How I Switched to a Mechanical Keyboard

For the past 10+ years I’ve been using MacBooks. When connected to an external display, I would use an external Magic Keyboard from Apple. I never really had any issues with the mac keyboards until I bought a MacBook with a butterfly keyboard in 2019. The keyboard on that MacBook is just terrible. Luckily I mostly use it with an external keyboard.

A couple of months ago some of my work colleagues were talking about mechanical keyboards and I kept thinking about it until I decided that maybe I should get one myself.

There are lots of different keyboards layouts available and it seemed to me that most popular mechanical keyboards are rather small, i.e. no numpad, no function keys, no arrow keys, and sometimes even no numbers row. Since I was used to the MacBook keyboard layout, I wanted something similar and quickly settled on the TKL (ten-key-less) layout. That is a standard layout, but without the numpad.

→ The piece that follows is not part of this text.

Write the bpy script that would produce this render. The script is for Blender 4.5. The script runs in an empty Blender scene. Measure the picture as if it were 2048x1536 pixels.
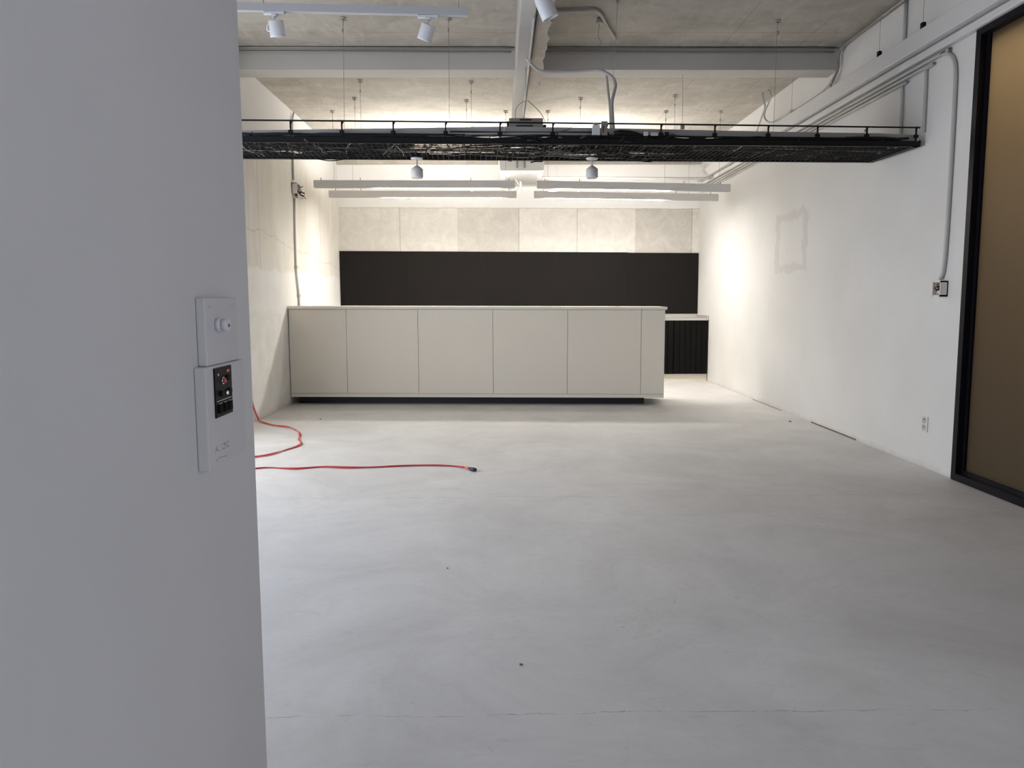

I also discovered, that there are lots of different types of key switches, one can choose for a keyboard. It was also clear to me, that I wouldn’t be able to find perfect key switches at the very beginning, therefore ideally I should be able to easily swap switches. Luckily there are hotswappable keyboards, which allow to replace switches without any soldering.

So I started looking for a hotswappable TKL keyboard. The first keyboard that I could find was the Keychron K8. It has the right layout, the right switches, supports bluetooth connectivity, works with a Mac, and even has nice fancy RGB LEDs. But I kept looking…

Some other keyboards that I found had have were mentioning QMK support as a feature. It turns out, that you can customize the behavior of the keyboard by modifying its firmware. From then on I knew that whatever keyboard I choose, it has to be programmable.

So, how do I find a hotswap TKL keyboard with QMK support? QMK has a configurator website, where you can select any supported keyboard and see its layout. Clicking throught the seemingly endless list of keyboards was very boring, so I wrote some code:

#!/bin/bash
for FILE in ./public/keymaps/**/*.json; do
	LEN=$(cat $FILE | jq '.layers[0] | length')
	if [[ $LEN == 87 ]]; then
		KEYBOARD=$(cat $FILE | jq -r .keyboard)
		LAYOUT=$(cat $FILE | jq -r .layout)
		echo "KEYBOARD https://config.qmk.fm/#/$KEYBOARD/$LAYOUT"
	fi
done

I ran this script inside the QMK configurator codebase and the result was just ca. 20 links to specific keyboards that have 87 keys (very likely a TKL layout). That looked much more manageable. Each configuration page contains information about the given keyboard, including who maintains it, what hardware it supports, and where to get it. Some of the keyboards where part of previous Group Buys, so not really useful if I wanted to buy a keyboard now. Some others only had links to Github, which is great, but I also didn’t want to build my own keyboard (yet). And then I found the massdrop/ctrl keyboard, which had a link to a shop. Bingo! I ordered it together with Gateron Brown switches and the standard keycap set, so that I can start typing with it straight away.

It has been now a week, since I received the keyboard and I’m very happy. I started learning all the features QMK has to offer and will be slowly adapting my keymap. And I will also probably try building my own keyboard (or rather a macro pad) just to explore all the possibilities of QMK.